6061 and 7075 are the two aluminum alloys that show up in 90% of the RFQs we get. They're both machinable, both available in every stock shape, and both perfectly good for the right application. The problems start when someone specs 7075 "because it's stronger" without checking whether the part actually needs it.

Here's what actually matters when deciding between them for a CNC machined part.

The numbers that matter

6061-T6: Tensile ~310 MPa, yield ~276 MPa, elongation ~12-17%. Good strength, excellent corrosion resistance, welds beautifully, takes anodizing extremely well.

7075-T6: Tensile ~572 MPa, yield ~503 MPa, elongation ~11%. Nearly twice the strength of 6061. Fair corrosion resistance (significantly worse than 6061), poor weldability, anodizes with a yellowish tint from the copper content.

The strength gap is real — 7075 is roughly 80% stronger than 6061 in yield. Whether your part needs that is the question.

Machinability

Both machine well. 7075 produces smaller, more brittle chips that break cleanly — actually slightly nicer to machine than 6061 in terms of chip control. 6061's chips are more stringy.

The difference emerges in surface finish. 6061 takes a finer finish more easily. 7075 can be finished smooth but requires sharper tools and more attention to speed and feed. For cosmetic surfaces, 6061 produces a cleaner look.

Both hold ±0.025mm tolerances without drama in a competent shop. Both can be pushed to ±0.01mm with care.

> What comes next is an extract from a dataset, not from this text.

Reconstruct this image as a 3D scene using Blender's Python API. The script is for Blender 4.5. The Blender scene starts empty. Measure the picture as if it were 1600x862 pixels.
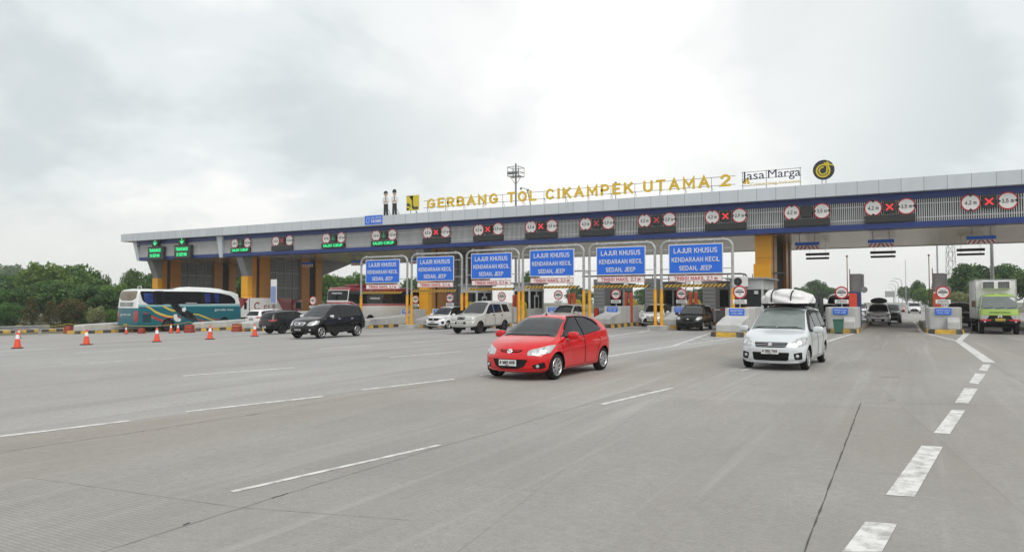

Corrosion — the underrated difference

6061 has excellent atmospheric corrosion resistance. It handles outdoor exposure, moisture, and most industrial environments without surface treatment. Anodizing makes it essentially weatherproof.

7075 is meaningfully worse. It corrodes faster in moist or marine environments and is susceptible to stress corrosion cracking under sustained tensile load. If your part lives outdoors or in a humid environment, 7075 needs surface protection (anodize, alodine, or paint) or it will degrade.

I've seen 7075 parts that were specified for structural strength develop corrosion pitting within months of outdoor exposure because nobody thought about environmental protection. 6061 wouldn't have had that problem.

Weldability

6061 welds readily with TIG or MIG. You lose strength in the heat-affected zone (solution heat treat and age to recover), but the weld itself is sound.

7075 is essentially unweldable. It hot-cracks during solidification. Don't design a welded 7075 assembly — it won't work. For fabricated structures, 6061 is the answer.

Anodizing

6061 anodizes beautifully — clear, consistent color, no surprises. Type II (decorative) in any color, Type III (hard) for wear surfaces.

7075 anodizes with a yellowish tint because of its copper content (~1.6%). You can anodize it, but clear anodize looks off, and even dark colors can show inconsistencies. Hard anodize works fine and hides the color issue. But if you need a clean clear or colored anodize on a cosmetic part, use 6061.

When 7075 makes sense

7075 earns its cost premium when strength-to-weight is critical and you're willing to pay for it. Aerospace structures, high-performance bicycle components, rock climbing gear, competition firearm parts — applications where the extra 80% yield strength lets you save weight or reduce cross-section.

For a bracket, an enclosure, a mounting plate, or a general-purpose machined part? 6061 is almost certainly the right choice.

A rule I use: if you're trying to save weight by using 7075 instead of 6061, you're probably in a legitimate 7075 application. If you're just picking the "stronger" material because it sounds better, stick with 6061.

Cost

7075 stock costs 15-25% more than 6061. At prototype quantities, the dollar difference is negligible. At production quantities of hundreds or thousands, it adds up. Combined with the corrosion and finishing considerations, 6061 is the default unless you have a specific reason for 7075.

Our recommendation

Default to 6061 unless you can articulate why your part needs 7075's extra strength. "Stronger is better" isn't an engineering reason — it's a preference. And 6061 is already strong enough for most machined parts.